Stack enough habits together and it starts to feel like a performance before your day has even begun.
And for a while, that kind of routine can work.
But it can also quietly add pressure.
Another thing to get right.
Another way to feel behind if you don’t.
What I’ve found works better is something simpler.
Not a perfect routine — just a start that doesn’t work against you. Stripping things away until I have a simple list of morning essentials I can actually get done.
☕ A More Intentional Way to Use Coffee
In a recent conversation with mental health performance coach Grant Chiasson, we ended up talking about something surprisingly simple: coffee.
Not in a “should you drink it or not” way.
But in how people use it.
Most of us don’t drink coffee to support our energy.
We drink it to override how we feel.
Low energy → coffee
Stress → coffee
Poor sleep → more coffee
And it works. Temporarily.
But it often creates a cycle of spikes and crashes that your system has to keep recovering from.

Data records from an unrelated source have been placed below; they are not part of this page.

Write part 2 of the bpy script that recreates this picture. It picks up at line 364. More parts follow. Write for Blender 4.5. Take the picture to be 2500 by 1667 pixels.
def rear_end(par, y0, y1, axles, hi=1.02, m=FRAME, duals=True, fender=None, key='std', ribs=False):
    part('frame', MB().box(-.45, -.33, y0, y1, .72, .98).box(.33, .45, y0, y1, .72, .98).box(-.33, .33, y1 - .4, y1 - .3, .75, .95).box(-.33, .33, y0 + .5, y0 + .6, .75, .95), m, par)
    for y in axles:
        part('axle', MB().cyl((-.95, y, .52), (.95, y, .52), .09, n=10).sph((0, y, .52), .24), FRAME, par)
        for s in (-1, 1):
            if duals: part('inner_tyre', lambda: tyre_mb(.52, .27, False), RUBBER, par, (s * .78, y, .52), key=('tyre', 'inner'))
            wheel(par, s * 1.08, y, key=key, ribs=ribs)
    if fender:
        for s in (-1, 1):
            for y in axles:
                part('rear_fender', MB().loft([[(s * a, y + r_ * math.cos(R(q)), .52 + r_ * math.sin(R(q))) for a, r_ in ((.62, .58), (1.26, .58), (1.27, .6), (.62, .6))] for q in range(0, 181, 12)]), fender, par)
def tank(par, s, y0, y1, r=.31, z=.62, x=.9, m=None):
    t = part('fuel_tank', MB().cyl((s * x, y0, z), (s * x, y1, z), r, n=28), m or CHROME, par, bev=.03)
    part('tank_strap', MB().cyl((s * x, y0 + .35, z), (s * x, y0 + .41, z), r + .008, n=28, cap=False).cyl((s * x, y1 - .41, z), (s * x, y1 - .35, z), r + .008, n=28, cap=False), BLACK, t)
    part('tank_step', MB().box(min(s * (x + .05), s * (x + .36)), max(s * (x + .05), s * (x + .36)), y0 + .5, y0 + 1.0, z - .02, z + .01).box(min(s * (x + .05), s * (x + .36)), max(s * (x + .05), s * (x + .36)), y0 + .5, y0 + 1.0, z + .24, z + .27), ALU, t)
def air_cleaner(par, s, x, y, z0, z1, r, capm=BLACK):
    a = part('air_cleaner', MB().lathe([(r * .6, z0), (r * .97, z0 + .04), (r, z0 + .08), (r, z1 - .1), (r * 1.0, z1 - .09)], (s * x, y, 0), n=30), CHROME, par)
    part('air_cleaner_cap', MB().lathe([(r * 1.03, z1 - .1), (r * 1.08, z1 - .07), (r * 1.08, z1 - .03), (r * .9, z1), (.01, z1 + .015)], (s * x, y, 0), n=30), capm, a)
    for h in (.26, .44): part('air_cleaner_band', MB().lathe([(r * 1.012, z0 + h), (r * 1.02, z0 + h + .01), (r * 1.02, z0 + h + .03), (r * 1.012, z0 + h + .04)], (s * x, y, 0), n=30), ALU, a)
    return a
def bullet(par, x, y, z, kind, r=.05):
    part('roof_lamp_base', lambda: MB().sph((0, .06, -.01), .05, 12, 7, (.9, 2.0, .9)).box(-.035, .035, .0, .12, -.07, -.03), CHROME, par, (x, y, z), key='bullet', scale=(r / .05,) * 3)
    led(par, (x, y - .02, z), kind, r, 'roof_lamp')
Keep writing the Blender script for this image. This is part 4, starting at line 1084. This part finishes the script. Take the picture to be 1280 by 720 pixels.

That’s where the conversation shifted.
Instead of using caffeine to push harder, what would it look like to use it more intentionally?
Listen to the full conversation:
One idea that came up was a simple variation on coffee that supports more stable energy. It’s something I’ve used in the past and am dipping my toes back into as it were.
A “bulletproof-style” approach — adding healthy fats to slow the release of caffeine and reduce the sharp spike.
It’s not about hacking your coffee.
It’s about changing what it does.
Less spike.
More stability.
That idea stuck with me.
Because it reflects a broader shift:
Moving from stimulation → to support.
If coffee is part of your routine, it’s worth being a little more intentional about both the quality and how you use it.
☕️ Get my recipe on Instagram. ☕️
🌤️ What Actually Helps in the Morning
The more I’ve simplified things, the more I’ve noticed a few patterns.
Not rules. Just things that seem to help.
Light early in the day.
A moment before checking your phone.
Something warm — coffee or tea — without rushing it.
A slower entry into the day.
None of these are dramatic.
But together, they shift how the morning feels.
And that feeling carries further than you think.